** SOURCE MATERIAL **
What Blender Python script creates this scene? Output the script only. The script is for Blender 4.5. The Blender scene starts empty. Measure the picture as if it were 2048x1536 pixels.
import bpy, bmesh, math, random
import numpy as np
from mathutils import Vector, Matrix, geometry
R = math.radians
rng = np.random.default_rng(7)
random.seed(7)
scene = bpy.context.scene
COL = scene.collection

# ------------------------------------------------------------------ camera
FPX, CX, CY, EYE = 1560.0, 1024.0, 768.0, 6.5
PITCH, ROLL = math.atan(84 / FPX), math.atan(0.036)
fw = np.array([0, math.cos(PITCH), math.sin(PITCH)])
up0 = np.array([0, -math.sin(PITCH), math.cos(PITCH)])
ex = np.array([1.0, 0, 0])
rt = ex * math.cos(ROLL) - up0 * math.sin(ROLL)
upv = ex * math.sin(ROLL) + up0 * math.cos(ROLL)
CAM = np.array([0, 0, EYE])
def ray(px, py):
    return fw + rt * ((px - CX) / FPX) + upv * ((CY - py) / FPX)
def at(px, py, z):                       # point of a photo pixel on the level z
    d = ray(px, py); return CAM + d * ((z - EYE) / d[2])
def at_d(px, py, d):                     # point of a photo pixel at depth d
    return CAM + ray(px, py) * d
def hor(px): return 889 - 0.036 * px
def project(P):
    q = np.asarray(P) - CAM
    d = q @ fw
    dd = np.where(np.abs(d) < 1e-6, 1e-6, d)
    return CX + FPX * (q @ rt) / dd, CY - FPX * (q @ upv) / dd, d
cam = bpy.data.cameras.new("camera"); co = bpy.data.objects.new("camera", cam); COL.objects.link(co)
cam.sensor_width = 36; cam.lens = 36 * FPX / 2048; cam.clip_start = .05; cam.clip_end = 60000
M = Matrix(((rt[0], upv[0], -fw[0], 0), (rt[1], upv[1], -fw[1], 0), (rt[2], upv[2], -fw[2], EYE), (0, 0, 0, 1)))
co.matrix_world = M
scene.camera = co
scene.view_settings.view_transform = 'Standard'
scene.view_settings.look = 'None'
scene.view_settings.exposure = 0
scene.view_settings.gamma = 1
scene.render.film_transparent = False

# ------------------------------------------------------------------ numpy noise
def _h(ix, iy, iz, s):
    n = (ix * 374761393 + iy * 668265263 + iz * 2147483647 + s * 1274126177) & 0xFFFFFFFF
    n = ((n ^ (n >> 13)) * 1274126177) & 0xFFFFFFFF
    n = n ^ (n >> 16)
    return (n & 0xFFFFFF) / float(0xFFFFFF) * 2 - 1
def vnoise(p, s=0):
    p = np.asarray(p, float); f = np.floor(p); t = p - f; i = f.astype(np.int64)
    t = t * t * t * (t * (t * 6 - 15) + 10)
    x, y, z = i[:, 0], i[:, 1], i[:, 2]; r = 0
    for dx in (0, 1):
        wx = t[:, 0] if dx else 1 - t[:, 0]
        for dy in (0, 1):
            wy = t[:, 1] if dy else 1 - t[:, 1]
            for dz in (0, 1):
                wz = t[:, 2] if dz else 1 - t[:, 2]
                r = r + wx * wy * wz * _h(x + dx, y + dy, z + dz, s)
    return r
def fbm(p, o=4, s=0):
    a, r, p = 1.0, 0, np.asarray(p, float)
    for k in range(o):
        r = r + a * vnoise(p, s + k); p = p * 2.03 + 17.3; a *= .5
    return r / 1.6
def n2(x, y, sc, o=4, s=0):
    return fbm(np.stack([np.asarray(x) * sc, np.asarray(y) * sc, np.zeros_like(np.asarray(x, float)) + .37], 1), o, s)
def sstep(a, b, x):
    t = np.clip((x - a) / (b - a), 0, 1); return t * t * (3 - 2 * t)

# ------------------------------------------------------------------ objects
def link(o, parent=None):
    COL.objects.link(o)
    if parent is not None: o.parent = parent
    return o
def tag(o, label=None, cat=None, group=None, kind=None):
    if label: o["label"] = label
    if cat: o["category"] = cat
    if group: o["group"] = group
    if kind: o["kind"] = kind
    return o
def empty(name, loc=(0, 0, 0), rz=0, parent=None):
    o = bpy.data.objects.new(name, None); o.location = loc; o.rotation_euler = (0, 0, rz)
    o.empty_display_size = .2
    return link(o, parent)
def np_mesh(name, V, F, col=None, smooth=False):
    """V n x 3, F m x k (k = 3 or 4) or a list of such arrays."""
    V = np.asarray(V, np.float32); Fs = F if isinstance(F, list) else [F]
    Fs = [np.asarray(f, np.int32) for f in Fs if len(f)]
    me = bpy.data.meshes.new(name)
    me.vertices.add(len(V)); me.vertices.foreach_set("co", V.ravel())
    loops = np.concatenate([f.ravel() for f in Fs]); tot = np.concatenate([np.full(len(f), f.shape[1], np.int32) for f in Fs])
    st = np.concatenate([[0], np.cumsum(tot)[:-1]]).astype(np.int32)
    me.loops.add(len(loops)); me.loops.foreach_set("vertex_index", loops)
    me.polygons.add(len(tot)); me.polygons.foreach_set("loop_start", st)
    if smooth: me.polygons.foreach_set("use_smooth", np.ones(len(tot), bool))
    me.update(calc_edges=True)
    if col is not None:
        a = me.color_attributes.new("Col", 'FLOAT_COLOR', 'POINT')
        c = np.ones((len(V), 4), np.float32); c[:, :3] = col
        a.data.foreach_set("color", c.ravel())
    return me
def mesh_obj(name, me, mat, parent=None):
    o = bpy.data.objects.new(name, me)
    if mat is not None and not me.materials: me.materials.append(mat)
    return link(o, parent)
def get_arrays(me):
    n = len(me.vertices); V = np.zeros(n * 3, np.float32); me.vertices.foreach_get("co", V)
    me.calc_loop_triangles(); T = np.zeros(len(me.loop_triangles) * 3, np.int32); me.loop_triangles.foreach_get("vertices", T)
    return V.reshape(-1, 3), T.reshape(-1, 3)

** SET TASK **
Print the listing above from its first line through the line with "COL = scene.collection", and stop there.

** OUTPUT OF THE EXERCISE **
What Blender Python script creates this scene? Output the script only. The script is for Blender 4.5. The Blender scene starts empty. Measure the picture as if it were 2048x1536 pixels.
import bpy, bmesh, math, random
import numpy as np
from mathutils import Vector, Matrix, geometry
R = math.radians
rng = np.random.default_rng(7)
random.seed(7)
scene = bpy.context.scene
COL = scene.collection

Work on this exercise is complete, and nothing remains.